Boxer: Act now to curb warming
January 31, 2007
By David WhitneySacramento Bee
But the Senate committee she chairs is divided on the best approach to reduce emissions.
A key Senate committee found broad bipartisan support Tuesday for doing something about global warming, but deep divisions remained over how to curb the emissions scientists say are contributing to the Earth's warming.
"A consensus is developing that we must take action at the federal level now," said Sen. Barbara Boxer, a California Democrat, who's presiding over her first hearing as chairwoman of the Senate Environment and Public Works Committee.
In the House of Representatives, Democrats charged Tuesday that they'd found repeated instances in which the Bush administration ordered changes to scientific studies to soften references to the cause and effect of global warming.
Rep. Henry Waxman, D-Los Angeles, who chairs the House Oversight and Government Reform Committee, said top administration officials had sought "to mislead the public by injecting doubt into the science of global warming and minimizing the potential dangers."
Boxer said she would try to steer the Senate committee toward enacting something like California's global-warming law, which requires lowering emissions to 1990 levels by 2020. But she acknowledged she was uncertain how far she'd get.
The hearing, the first of many Boxer will hold before trying to craft a compromise bill, was limited to senators describing where they stood on the issue. Several Republicans joined committee Democrats in calling for legislation.
There was less agreement on how far and how fast Congress should go to reduce emissions from cars, power plants and industry. The emissions, primarily carbon dioxide, contribute to global climate change by enveloping the Earth in a virtual greenhouse, scientists say.
Many Democrats and industry leaders favor "cap and trade" legislation, which would set federal emissions standards and allow companies to sell emissions credits when they fall below that standard and to buy credits when they exceed the limits.
Others want to limit mandatory reductions to power plants, which are responsible for about 40 percent of U.S. emissions.
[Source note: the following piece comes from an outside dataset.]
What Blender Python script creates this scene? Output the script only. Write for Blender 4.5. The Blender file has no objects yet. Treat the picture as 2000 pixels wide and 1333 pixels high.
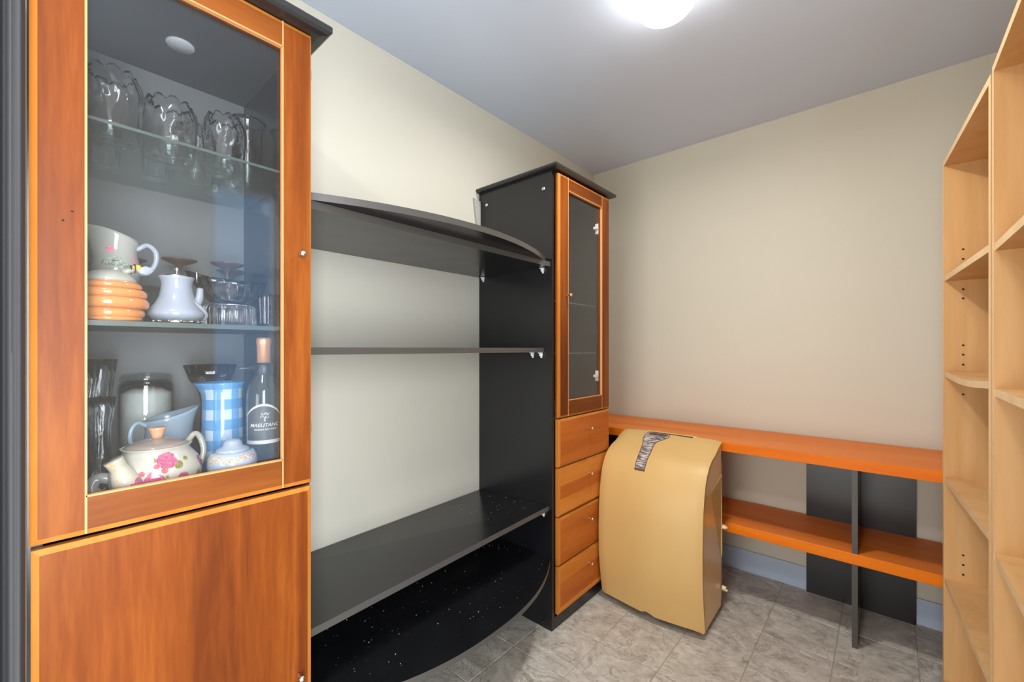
import bpy, bmesh, math, random
from math import pi, sin, cos, radians, atan2, sqrt
from mathutils import Vector, Matrix
random.seed(7)
S = bpy.context.scene
COL = S.collection

# ------------------------------------------------------------------ camera
cam = bpy.data.cameras.new('camera'); camo = bpy.data.objects.new('camera', cam); COL.objects.link(camo)
camo.location = (1.5221, -2.5988, 1.2163)
camo.rotation_euler = (pi/2, 0, radians(41.2297))
cam.sensor_width = 36.0; cam.lens = 36*833/2000.0
cam.shift_x = 0.0; cam.shift_y = 14.5/2000.0
cam.clip_start = 0.02; cam.clip_end = 60
S.camera = camo
# ------------------------------------------------------------------ world, light, exposure
W = bpy.data.worlds.new('sky'); S.world = W; W.use_nodes = True
bg = W.node_tree.nodes['Background']; bg.inputs[0].default_value = (0.55, 0.72, 1.0, 1); bg.inputs[1].default_value = 0.5
def area(name, loc, rot, sx, sy, power, col):
    l = bpy.data.lights.new(name, 'AREA'); l.shape = 'RECTANGLE'; l.size = sx; l.size_y = sy; l.energy = power; l.color = col
    o = bpy.data.objects.new(name, l); COL.objects.link(o); o.location = loc; o.rotation_euler = rot; return o
area('window_daylight', (2.16, -1.785, 1.30), (0, pi/2, 0), 1.60, 0.34, 1.9, (0.30, 0.60, 1.0))      # daylight just outside the tall window
area('side_room_daylight', (2.75, -2.95, 1.15), (0, pi/2, 0), 1.9, 0.9, 88, (0.86, 0.93, 1.0))       # bright room beyond the doorway on the right
area('rear_fill_light', (1.2, -4.15, .85), (pi/2+.22, 0, 0), 1.3, 1.3, 33, (1.0, 0.95, 0.88))               # added fill light beyond the doorway behind
dl = area('ceiling_downlight', (1.3, -2.95, 2.405), (0, 0, 0), .24, .24, 10, (1.0, .97, .93)); dl.data.shape = 'DISK'     # second ceiling light behind the camera
LAMP_STRENGTH = 9.5
S.view_settings.view_transform = 'Standard'; S.view_settings.look = 'None'
S.view_settings.gamma = 1.0; S.view_settings.use_curve_mapping = False
S.view_settings.exposure = 0.74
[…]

That could invite a fight with states that rely heavily on coal-fired power plants, particularly in the Midwest, or states that provide coal for them.
Another controversial issue is whether a uniform national standard should pre-empt tougher state laws, an issue that could divide California lawmakers if the deal Boxer cuts falls short of the state's standards.
Boxer kept the hearing from drifting into an ideological argument with a minority of Republican committee members who remain skeptical that human activity is at the root of rising temperatures and changing global weather patterns.
Sen. James Inhofe, R-Okla. -- who was unseated as committee chairman by the November elections, which thrust Boxer into her most prominent role in Congress -- is a skeptic of global warming who was able to bottle up remedial legislation.
He didn't seriously challenge the science Tuesday. The harshest Republican critic was Idaho Sen. Larry Craig, who said the rush to enact legislation was driven by the 2008 presidential elections, which Democrats didn't dispute.
Some of the more prominent advocates of global-warming legislation are candidates for the White House. Among those speaking at Tuesday's Senate hearing were Arizona Republican Sen. John McCain and New York Democratic Sen. Hillary Rodham Clinton.
At the House hearing, two private advocacy groups produced a survey of 279 government climate scientists showing that many of them say they have been subjected to political pressure aimed at downplaying the climate threat. Their complaints ranged from a challenge to using the phrase "global warming" to raising uncertainty on issues on which most scientists basically agree, to keeping scientists from talking to the media.
The survey and interviews with scientists have "brought to light numerous ways in which U.S. federal climate science has been filtered, suppressed and manipulated in the last five years," Francesca Grifo, a senior scientist at the Union of Concerned Scientists, told the committee.
Drew Shindell, a climate scientist with NASA's Goddard Institute for Space Studies, said climate scientists frequently have been dissuaded from talking to the media about their research, though NASA's restrictions have been eased.